In fact, it is tough today to work out which is the most annoying.

Is it the politicians who really think they are solving anything by removing the little something that hangs before Fred Goodwin’s name?

Is it the CBI and the usual business lobbyists who apparently believe there is nothing wrong with a loss-making publicly-owned bank giving its chief executive £1m in shares?

Is it the Labour Party which wrote Stephen Hester’s contract and seems unable to broaden the issue out any further?

All in all, the bonus debate is peculiarly bad for heartburn, especially when another £500 million has been earmarked by RBS for bonuses for other staff – money that rightly belongs to you and me as shareholders.

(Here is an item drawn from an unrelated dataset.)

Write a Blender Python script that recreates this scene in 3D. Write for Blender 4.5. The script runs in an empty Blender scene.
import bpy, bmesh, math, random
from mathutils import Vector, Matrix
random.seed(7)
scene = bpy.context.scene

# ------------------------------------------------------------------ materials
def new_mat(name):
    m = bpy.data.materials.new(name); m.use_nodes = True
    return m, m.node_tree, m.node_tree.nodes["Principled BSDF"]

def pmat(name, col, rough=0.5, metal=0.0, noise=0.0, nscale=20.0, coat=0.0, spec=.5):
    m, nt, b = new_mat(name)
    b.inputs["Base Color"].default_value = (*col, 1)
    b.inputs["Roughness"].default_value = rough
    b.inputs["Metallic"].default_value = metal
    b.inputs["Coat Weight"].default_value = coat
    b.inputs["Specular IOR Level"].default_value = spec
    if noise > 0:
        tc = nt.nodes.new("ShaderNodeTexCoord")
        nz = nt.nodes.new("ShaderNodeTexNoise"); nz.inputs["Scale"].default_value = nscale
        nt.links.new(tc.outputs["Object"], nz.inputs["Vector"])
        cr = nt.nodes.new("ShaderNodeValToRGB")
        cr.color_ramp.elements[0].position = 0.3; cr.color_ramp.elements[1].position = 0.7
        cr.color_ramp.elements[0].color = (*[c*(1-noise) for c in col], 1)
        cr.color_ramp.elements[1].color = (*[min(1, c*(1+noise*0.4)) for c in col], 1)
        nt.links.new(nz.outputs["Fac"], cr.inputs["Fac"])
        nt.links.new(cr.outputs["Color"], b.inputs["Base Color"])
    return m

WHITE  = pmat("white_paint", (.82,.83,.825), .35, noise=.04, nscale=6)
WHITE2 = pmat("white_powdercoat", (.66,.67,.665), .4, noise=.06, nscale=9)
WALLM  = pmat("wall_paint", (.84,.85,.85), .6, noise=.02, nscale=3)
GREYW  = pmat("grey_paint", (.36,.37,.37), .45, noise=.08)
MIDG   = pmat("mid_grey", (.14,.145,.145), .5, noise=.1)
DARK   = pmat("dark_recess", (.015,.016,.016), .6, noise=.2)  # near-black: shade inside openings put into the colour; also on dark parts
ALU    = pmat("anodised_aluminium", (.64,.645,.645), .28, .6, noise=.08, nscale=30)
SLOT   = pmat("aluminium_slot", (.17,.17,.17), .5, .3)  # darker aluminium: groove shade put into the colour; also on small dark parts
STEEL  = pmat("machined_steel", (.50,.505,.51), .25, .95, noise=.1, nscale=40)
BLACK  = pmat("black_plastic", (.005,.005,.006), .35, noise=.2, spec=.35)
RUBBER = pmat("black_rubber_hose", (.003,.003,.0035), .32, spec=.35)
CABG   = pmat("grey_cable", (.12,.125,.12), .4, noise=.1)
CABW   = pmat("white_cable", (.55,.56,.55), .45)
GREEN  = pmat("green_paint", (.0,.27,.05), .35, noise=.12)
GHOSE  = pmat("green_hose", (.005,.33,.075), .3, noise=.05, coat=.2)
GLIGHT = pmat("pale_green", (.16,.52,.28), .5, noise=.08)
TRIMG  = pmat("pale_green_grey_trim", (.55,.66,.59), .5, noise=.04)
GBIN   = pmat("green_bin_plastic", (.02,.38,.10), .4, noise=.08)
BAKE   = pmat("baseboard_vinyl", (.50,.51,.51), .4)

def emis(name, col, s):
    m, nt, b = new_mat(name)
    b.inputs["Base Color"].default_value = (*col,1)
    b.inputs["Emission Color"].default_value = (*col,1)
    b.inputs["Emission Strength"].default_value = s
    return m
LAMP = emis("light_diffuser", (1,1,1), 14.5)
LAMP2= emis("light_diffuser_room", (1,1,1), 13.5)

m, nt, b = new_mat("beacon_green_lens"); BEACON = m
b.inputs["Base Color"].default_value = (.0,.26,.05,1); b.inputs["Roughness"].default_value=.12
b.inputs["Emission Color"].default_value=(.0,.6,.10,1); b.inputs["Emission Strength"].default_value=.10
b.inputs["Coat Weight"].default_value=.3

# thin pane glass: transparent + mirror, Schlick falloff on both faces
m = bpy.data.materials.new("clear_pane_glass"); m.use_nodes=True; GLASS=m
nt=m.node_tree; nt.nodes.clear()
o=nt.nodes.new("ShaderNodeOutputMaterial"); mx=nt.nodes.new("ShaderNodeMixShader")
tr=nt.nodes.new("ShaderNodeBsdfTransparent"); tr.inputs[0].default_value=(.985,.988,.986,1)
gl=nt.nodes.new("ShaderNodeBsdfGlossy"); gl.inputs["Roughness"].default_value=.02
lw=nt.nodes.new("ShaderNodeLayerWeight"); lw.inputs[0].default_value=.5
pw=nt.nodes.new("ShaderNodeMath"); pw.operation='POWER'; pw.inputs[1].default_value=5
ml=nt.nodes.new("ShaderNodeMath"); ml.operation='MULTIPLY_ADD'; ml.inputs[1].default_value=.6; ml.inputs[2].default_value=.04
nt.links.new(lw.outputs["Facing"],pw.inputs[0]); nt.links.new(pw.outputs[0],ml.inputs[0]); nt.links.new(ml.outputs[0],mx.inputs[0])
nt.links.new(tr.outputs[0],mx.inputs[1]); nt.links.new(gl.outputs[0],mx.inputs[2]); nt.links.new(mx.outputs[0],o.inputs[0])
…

Especially when the peculiarly unimaginative Croydon Council say they are thinking of closing Upper Norwood library, a unique experiment with a locally run institution in premises shared by two local authorities.

It is staggering that the public sector has these priorities, and even more staggering that somehow the question to knight or not tonight is any kind of answer.

Nor is it just the bonus culture, of course. It is the whole issue of how we have allowed a small group of staggeringly overpaid ubermensch  to emerge, corroding the social fabric, pushing up inflation and diverting energy and money away from the productive economy.

How do we tackle it?  We can get behind Vince Cable in his struggle with the Treasury on this issue.  We can point out that these salaries and bonuses are not just unfair – they are actively corroding the economy.

But first and foremost, we need to do what Andrew Simms and I argued last year in our pamphlet The Ratio, and expect companies over a certain size to publish the ratio between the salaries of their highest paid staff and the annual wages of their lowest paid contractors and cleaners.

Information isn’t enough, but it’s a vital start.